The main issues of his campaign are housing and downtown development. He also wants to focus on solving East Gainesville’s decades of political neglect.

Key platforms

Lowering GRU rates, working collaboratively with leaders in the homeless community to develop solutions.

Who’s given money to his campaign

Henry got his campaign off the ground with a $1,550 loan to himself in the fall, but has since earned over $6,500 in contributions from 75 different businesses and individuals. They include State Sen. Keith Perry and the African American Accountability Alliance (4 A’s) political action committee.

What his campaign spent it on

Of the $5,535 spent as of Feb. 14, the single largest expense was more than $1,400 to buy television advertising on WCJB. He’s also advertised on a pair of local radio stations and spent hundreds of dollars on printing expenses.

Gabe Kaimowitz

Who he is

A Gainesville resident since 1992 and frequent attendee of city commission meetings.

Why he’s running

He says he wants to return Gainesville to its “Butterfly City” status that he says ended in 2017. He spoke of other reasons including election integrity, the city’s relationship with others around the world and racial equity.

Key platforms

He says he’s not seeking any votes at all but rather is in the race to push for the butterfly city status.

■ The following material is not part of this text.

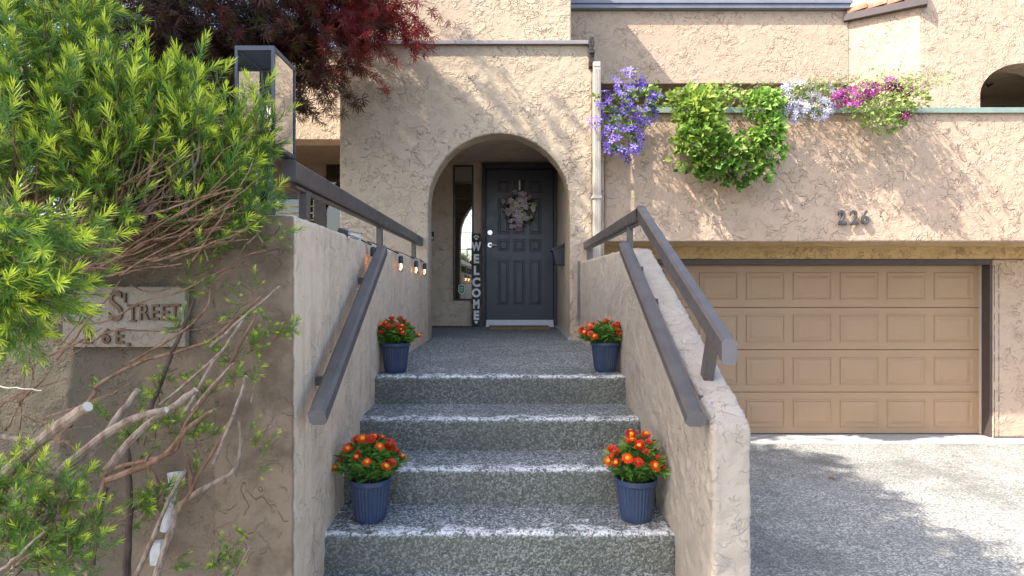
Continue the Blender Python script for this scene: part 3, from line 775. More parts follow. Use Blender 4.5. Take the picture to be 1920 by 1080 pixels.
# ================================================================ SMALL THINGS AT THE DOOR
# welcome board
ws = thing('welcome_sign', 'tall narrow dark wood board with white WELCOME letters, leaning beside the door', 'sign', dpt(893, 611))
yb = YD - .13; p0, p1 = P(884, 611, yb), P(902, 438, yb)
lean = .0
MB().box(p0.x + .012, p1.x - .012, yb, yb + .02, vz + .0, p1.z).build('board', M['woodsign'], ws, bevel=.002)
for x in (p0.x, p1.x - .012): MB().box(x, x + .0118, yb - .004, yb + .022, vz + .0, p1.z).build('edge_strip', M['woodedge'], ws, bevel=.002)
cxs = (p0.x + p1.x) / 2
for s, py in zip('WELCOME', (463, 486, 508, 530, 550, 571, 592)):
    text_obj('letter', s, .158 if s != 'O' else .15, P(893, py, yb) + Vector((0, -.003, 0)), M['white'], ws, .002, .008, sx=.72 if s in 'WM' else .95)
pc_ = P(893, 446, yb); b = MB()
def dsk(mb, c, rx, rz_): mb.prism([(c[0] + rx * math.cos(a * math.pi / 6), c[1] + rz_ * math.sin(a * math.pi / 6)) for a in range(12)], 'y', yb - .004, yb - .0005)
for dx, dz, rx, rz_ in ((0, -.012, .019, .016), (-.028, .012, .009, .012), (-.010, .027, .009, .013), (.010, .027, .009, .013), (.028, .012, .009, .012)): dsk(b, (pc_.x + dx, pc_.z + dz), rx, rz_)
b.build('paw_print', M['white'], ws)
hc = P(893, 604, yb); b = MB().prism([(hc.x + .0016 * 16 * math.sin(t) ** 3 * .9, hc.z + .0016 * (13 * math.cos(t) - 5 * math.cos(2 * t) - 2 * math.cos(3 * t) - math.cos(4 * t))) for t in np.linspace(0, 2 * math.pi, 24, endpoint=False)][::-1], 'y', yb - .004, yb - .0005)
b.build('heart', M['white'], ws)
# door mat
mm = MB(); a, c = P(916, 618, 7.5), P(1028, 611, 7.75); zf = 1.259 + (vz - 1.259) * (7.6 - 6.28) / (7.95 - 6.28)
mm.box(a.x, c.x, 7.42, 7.74, zf - .01, zf + .03)
tag(mm.build('door_mat', M['mat'], bevel=.006), 'brown coir mat lying on the landing before the dark door', 'door mat')
# mailbox on the side wall
mx1 = vx1 - .002; my0, my1 = 6.75, 7.02; mt, mbm = P(0, 458, 6.8).z, P(0, 497, 6.8).z
mbx = thing('mailbox', 'black wall mailbox with slanted lid on the vestibule side wall', 'mailbox', (mx1, 6.88, mbm))
MB().prism([(mx1, mbm), (mx1 - .10, mbm), (mx1 - .135, mt - .075), (mx1, mt - .02)], 'y', my0, my1).build('box', M['black'], mbx, bevel=.004)
MB().prism([(mx1, mt - .018), (mx1 - .15, mt - .085), (mx1 - .155, mt - .06), (mx1, mt + .01)], 'y', my0 - .012, my1 + .012).build('lid', M['black'], mbx, bevel=.003)
# house numbers
hn = thing('house_number', 'dark metal numerals 226 on the peach stucco above the garage', 'house number', P(1600, 420, YF))
for s, px in zip('226', (1579, 1601, 1622)):
    o = text_obj('numeral', s, .20, P(px, 409, YF - .035), M['numeral'], hn, .008, .002, .004, sx=.85)
    p = P(px, 409, YF - .02)
    if s == '2':
        MB().box(p.x - .047, p.x + .045, YF - .042, YF - .026, p.z - .073, p.z - .052).build('numeral_foot', M['numeral'], hn, bevel=.004)

# wreath
wr = thing('door_wreath', 'round wreath of pale pink blossoms and grey leaves hanging on the door', 'wreath', dpt(973, 395) + Vector((0, -.08, 0)))
wc = P(974, 393, YD - .09)
b = MB()
ring = [(wc.x + .15 * math.cos(a), wc.y, wc.z + .17 * math.sin(a)) for a in np.linspace(0, 2 * math.pi, 33)]
b.tube(ring, .016, .016, 6, cap=False)
for k in range(60):
    a = random.uniform(0, 6.283); r = random.uniform(.12, .19); a2 = a + random.uniform(.2, .5)
    b.tube([(wc.x + r * math.cos(a), wc.y - random.uniform(0, .03), wc.z + r * 1.1 * math.sin(a)), (wc.x + (r + .05) * math.cos(a2), wc.y - random.uniform(.01, .05), wc.z + (r + .05) * 1.1 * math.sin(a2))], .003, .001, 4)
b.build('twig_ring', M['barkdark'], wr)

def leaf_t(w=.35, fold=.15, droop=.15, n=3):
    """pointed leaf along +z, unit length"""
    v = []; tp = []
    ws = {3: [0.35, 1.0, .6], 2: [.8, .8]}[n]
    v.append((0, 0, 0)); tp.append(0)
    for i, x in enumerate(ws):
        z = (i + 1) / (n + 1); yv = -droop * z * z
        v += [(-w * x / 2, yv + fold * w * x, z), (0, yv, z), (w * x / 2, yv + fold * w * x, z)]; tp += [z] * 3
    v.append((0, -droop, 1)); tp.append(1)
    f = [(0, 1, 2), (0, 2, 3)]
    for i in range(n - 1):
        a = 1 + 3 * i; f += [(a, a + 3, a + 4), (a, a + 4, a + 1), (a + 1, a + 4, a + 5), (a + 1, a + 5, a + 2)]
    a = 1 + 3 * (n - 1); f += [(a, a + 3, a + 1), (a + 1, a + 3, a + 2)]
    return np.array(v, float), np.array(f), np.array(tp, float)[:, None]
def flower_t(np_=5, w=.55, cup=.25, L=1.0):
    v, f, tp = [], [], []
    for k in range(np_):
        a = 2 * math.pi * k / np_; ca, sa = math.cos(a), math.sin(a); b = len(v)
        for (r, s, h) in ((.08, 0, 0), (.55, -w / 2, cup * .6), (.55, w / 2, cup * .6), (.6, 0, cup * .45), (L, 0, cup)):
            v.append((r * ca - s * sa, r * sa + s * ca, h)); tp.append(r)
        f += [(b, b + 3, b + 1), (b, b + 2, b + 3), (b + 1, b + 3, b + 4), (b + 3, b + 2, b + 4)]
    b = len(v)
    for k in range(5):
        a = 2 * math.pi * k / 5; v.append((.13 * math.cos(a), .13 * math.sin(a), .08)); tp.append(-1)
    v.append((0, 0, .2)); tp.append(-1)
    f += [(b + k, b + (k + 1) % 5, b + 5) for k in range(5)]
    return np.array(v, float), np.array(f), np.array(tp, float)[:, None]

def n_(k): return rng.normal(size=k)
k = 150; a = rng.uniform(0, 6.283, k); r = rng.normal(.155, .028, k)
pos = np.stack([wc.x + r * np.cos(a), wc.y - rng.uniform(.0, .06, k), wc.z + r * 1.1 * np.sin(a)], 1)
dr = np.stack([np.cos(a) + n_(k) * .7, -rng.uniform(.1, .9, k), np.sin(a) + n_(k) * .7], 1)
base = np.array([(.16, .20, .12), (.24, .28, .15), (.12, .14, .13), (.34, .40, .2)])[rng.integers(0, 4, k)]
scatter('wreath_leaves', [leaf_t(.4)], pos, dr, rng.uniform(.04, .075, k), lambda tp, i: base[i][:, None, :] * (1 + 0 * tp), M['leaf'], wr)
k = 110; a = rng.uniform(0, 6.283, k); r = rng.normal(.135, .045, k)
pos = np.stack([wc.x + r * np.cos(a), wc.y - rng.uniform(.04, .09, k), wc.z + r * 1.1 * np.sin(a)], 1)
dr = np.stack([n_(k) * .4, -np.ones(k), n_(k) * .4 + .1], 1)
base2 = np.array([(.86, .74, .80), (.78, .64, .76), (.92, .90, .92), (.7, .78, .42), (.60, .42, .60)])[rng.integers(0, 5, k)]
scatter('wreath_blossoms', [flower_t(5, .7, .2)], pos, dr, rng.uniform(.024, .046, k), lambda tp, i: np.where(tp < 0, .35, 1) * base2[i][:, None, :], M['petal'], wr)

# ================================================================ FLOWER POTS
def flower_head(mats):
    b = MB()
    for ring_, (cnt, r0, r1, z0, z1, w) in enumerate(((14, .006, .024, .0, .004, .0065), (13, .005, .021, .003, .010, .006), (11, .004, .016, .005, .015, .0055))):
        for k in range(cnt):
            a = 2 * math.pi * (k + .5 * ring_) / cnt + random.uniform(-.06, .06); ca, sa = math.cos(a), math.sin(a)
            jz = random.uniform(-.002, .002); rr = r1 * random.uniform(.92, 1.06)
            pts_ = [(r0, -w * .3, z0), (r0, w * .3, z0), ((r0 + rr) * .55, w / 2, (z0 + z1) * .5 + .0015), (rr, 0, z1 + jz), ((r0 + rr) * .55, -w / 2, (z0 + z1) * .5 + .0015)]
            b.add([(r * ca - s * sa, r * sa + s * ca, z) for r, s, z in pts_], [(0, 1, 2, 3, 4)], 0)
    for j in range(2):
        pass
    prof = [(.0095, .006), (.009, .011), (.006, .0145), (0.0005, .016)]
    b.lathe(prof, (0, 0, 0), 9, 1)
    b.lathe([(.002, -.012), (.007, -.006), (.008, .002)], (0, 0, 0), 7, 2)
    me = bpy.data.meshes.new('flower'); me.from_pydata(b.v, [], b.f); me.update()
    for m in mats: me.materials.append(m)
    me.polygons.foreach_set('material_index', b.mi)
    return me
def petalm(name, c, c2=None):
    n = N(name); col = n.mix(n.step(n.noise(140, 2), .4, .6), c, c2 or tuple(x * .7 for x in c)); return n.fin(col, .55, None, .25)
cen_y = petalm('flower_centre_yellow', (.9, .42, .02), (.8, .3, .02)); cen_r = petalm('flower_centre_dark', (.45, .06, .02)); sep_ = petalm('sepal_green', (.10, .2, .04))
heads = [flower_head([petalm('petal_orange', (.90, .12, .02), (.8, .07, .015)), cen_y, sep_]),
         flower_head([petalm('petal_red', (.62, .02, .015), (.5, .012, .012)), cen_y, sep_]),
         flower_head([petalm('petal_scarlet', (.80, .055, .015), (.6, .03, .015)), cen_r, sep_]),
         flower_head([petalm('petal_coral', (.80, .13, .07), (.65, .07, .04)), cen_r, sep_])]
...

Problems he wants to solve

Returning the butterfly city status.

Who’s given money to his campaign

No one.

What his campaign spent it on

Nothing.

Paul Rhodenizer

Who he is

Ran a local business called Jay’s Bridal for 25 years after earning a degree in business management.

Why they’re running

“To represent the people rather than special interests.”

Key platforms

He is against the city’s handling of GRU’s biomass plant purchase and “out-of-town developers” who build mid-rise developments next to single-family neighborhoods.

Problems he wants to solve

“Diversity needs to be more than just about race, gender and religion. We need diversity of ideas on our city commission and I believe I am the best candidate for the job.”

Who’s given money to his campaign

More than 20 different businesses and individuals have kicked in a total of $2,255 as of Feb. 14, notably from former Alachua County Commissioner Susan Baird, former Gainesville Mayor Mark Goldstein, and frequent City Commission public comment speakers Jim Konish, Debbie Martinez and Brian O’Brien.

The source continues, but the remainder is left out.